3 minute read

I finally decided to learn about Linux kernel vulnerabilities! However, I won’t talk about any vulnerability for now. Instead, I want to share a problem that I had while setting up my learning environment.

The Problem

The problem happened when I compiled my own Linux Kernel version 4.10.6 (trying to follow this guide. The blog is really good, go take a look later) and tried to make it work with QEMU. However, the kernel just stuck in what seemed an infinite loop of “Decompressing Linux… Parsing ELF…”, with a lot of screen blinking. Below is a picture of the situation.

Linux kernel stuck in QEMU

Normally, what should happen is that this screen shows for a very brief time before continuing with a lot of boot messages, which is exactly what happened when I tested it with a 5.0+ kernel. So, I had an issue that only happened while trying to set up older kernels.

Trying to find the cause

I will say already that I still haven’t found the cause of the problem. My host machine was an Ubuntu 20.04, and I started by testing in which kernel versions the problem happened. I have confirmed (with some confidence) that no kernel < 5.0 was working while trying to run it in QEMU. However, I tried versions 5.4 and 5.10, and both presented no issues.

Then, I tried downgrading the version of some of the tools used. The first test was trying GCC version 7.5.0 (instead of 9.3, which was installed before). Long story short, it changed nothing.

Then, I tried changing the QEMU version. Ubuntu 20.04 has QEMU 4 in its repositories, so I decided to downgrade it to QEMU 2. Again, no success.

At this time, I just decided to go full crazy and install Ubuntu 18.04 on my machine. And magically, everything worked.
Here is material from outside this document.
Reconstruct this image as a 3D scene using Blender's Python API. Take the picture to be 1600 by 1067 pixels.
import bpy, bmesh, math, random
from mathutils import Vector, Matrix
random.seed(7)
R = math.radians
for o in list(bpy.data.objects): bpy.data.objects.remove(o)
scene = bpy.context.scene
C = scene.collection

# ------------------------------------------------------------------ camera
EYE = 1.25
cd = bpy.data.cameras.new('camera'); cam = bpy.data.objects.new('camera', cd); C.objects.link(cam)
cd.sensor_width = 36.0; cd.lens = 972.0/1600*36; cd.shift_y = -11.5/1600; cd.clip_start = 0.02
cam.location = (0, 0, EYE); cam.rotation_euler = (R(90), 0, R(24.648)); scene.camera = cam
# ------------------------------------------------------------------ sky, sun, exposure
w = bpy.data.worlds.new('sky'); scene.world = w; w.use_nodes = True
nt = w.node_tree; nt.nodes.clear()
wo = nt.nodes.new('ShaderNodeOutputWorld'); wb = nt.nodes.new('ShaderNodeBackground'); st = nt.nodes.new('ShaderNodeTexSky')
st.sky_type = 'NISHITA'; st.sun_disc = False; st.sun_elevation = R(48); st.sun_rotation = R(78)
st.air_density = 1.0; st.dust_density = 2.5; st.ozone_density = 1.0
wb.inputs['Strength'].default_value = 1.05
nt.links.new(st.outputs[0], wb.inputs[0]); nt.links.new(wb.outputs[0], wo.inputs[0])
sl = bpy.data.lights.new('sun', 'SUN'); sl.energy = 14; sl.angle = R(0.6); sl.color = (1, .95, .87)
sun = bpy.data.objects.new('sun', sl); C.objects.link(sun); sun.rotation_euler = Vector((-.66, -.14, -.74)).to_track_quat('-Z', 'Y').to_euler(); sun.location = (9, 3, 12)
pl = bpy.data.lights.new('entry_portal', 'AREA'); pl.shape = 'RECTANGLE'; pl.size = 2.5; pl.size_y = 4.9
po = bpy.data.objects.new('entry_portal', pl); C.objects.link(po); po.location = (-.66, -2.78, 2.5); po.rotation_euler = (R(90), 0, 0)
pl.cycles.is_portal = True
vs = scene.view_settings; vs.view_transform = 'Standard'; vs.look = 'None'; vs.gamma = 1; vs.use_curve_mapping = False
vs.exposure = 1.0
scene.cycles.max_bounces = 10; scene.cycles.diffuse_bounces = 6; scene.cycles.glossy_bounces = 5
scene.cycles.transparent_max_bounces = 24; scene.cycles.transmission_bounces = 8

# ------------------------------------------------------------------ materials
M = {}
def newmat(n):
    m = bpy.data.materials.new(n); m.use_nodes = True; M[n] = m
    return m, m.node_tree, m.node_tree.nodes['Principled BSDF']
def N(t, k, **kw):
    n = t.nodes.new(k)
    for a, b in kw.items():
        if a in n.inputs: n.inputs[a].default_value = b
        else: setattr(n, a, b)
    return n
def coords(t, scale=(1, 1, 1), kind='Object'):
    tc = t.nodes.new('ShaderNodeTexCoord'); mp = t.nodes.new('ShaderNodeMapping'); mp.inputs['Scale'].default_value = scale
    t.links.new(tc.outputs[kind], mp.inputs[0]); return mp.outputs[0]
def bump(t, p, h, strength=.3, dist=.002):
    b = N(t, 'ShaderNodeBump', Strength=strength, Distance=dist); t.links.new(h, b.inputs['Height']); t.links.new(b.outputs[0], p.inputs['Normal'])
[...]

I tested compiling kernels 3.x, 4.x, and 5.x on the Ubuntu 18.04 host, and none of them presented issues.

However, I still couldn’t find a way to make it work on Ubuntu 20.04. Nothing I did seemed to change the final result, the kernel was never booting.

To better narrow the cause, I compiled the 4.10.6 kernel in Ubuntu 18.04 and transferred the bzImage to the 20.04 installation. Running the kernel there, it worked and booted perfectly! So I narrowed the problem to something related to the compilation phase, and not a problem in QEMU.

Fixing the issue

You are probably reading this to know how to fix the issue. Unfortunately, I don’t know it either. It is probably related to a tool used in the kernel compilation having different versions in Ubuntu 18.04 and 20.04.

My suggestion is: first, make sure you are compiling it correctly. Follow the syzkaller guide on how to compile the kernel. If even so, it does not work, I suggest you find a way to do it in an Ubuntu 18.04 machine. Alternatively, you could install it on a Virtualbox VM, compile the kernel inside the VM, and transfer it back to the host.

Bonus: PIC error when trying to compile an older kernel

Older kernels (I think it is 4.6.x and older, but don’t quote me on that) do not support compilation with PIC/PIE enabled. However, recent versions of GCC enable this feature by default, which just breaks everything when you try to compile the Linux kernel.

To fix the issue, you can apply this patch, which works in kernel 4.x. I couldn’t find a patch for older kernels, but it should be easy to change the Makefile and patch it manually.

To apply the patch, copy everything from the “From: …” to “2.8.1” to a file something.patch inside the kernel folder, and run git apply something.patch. It should work now.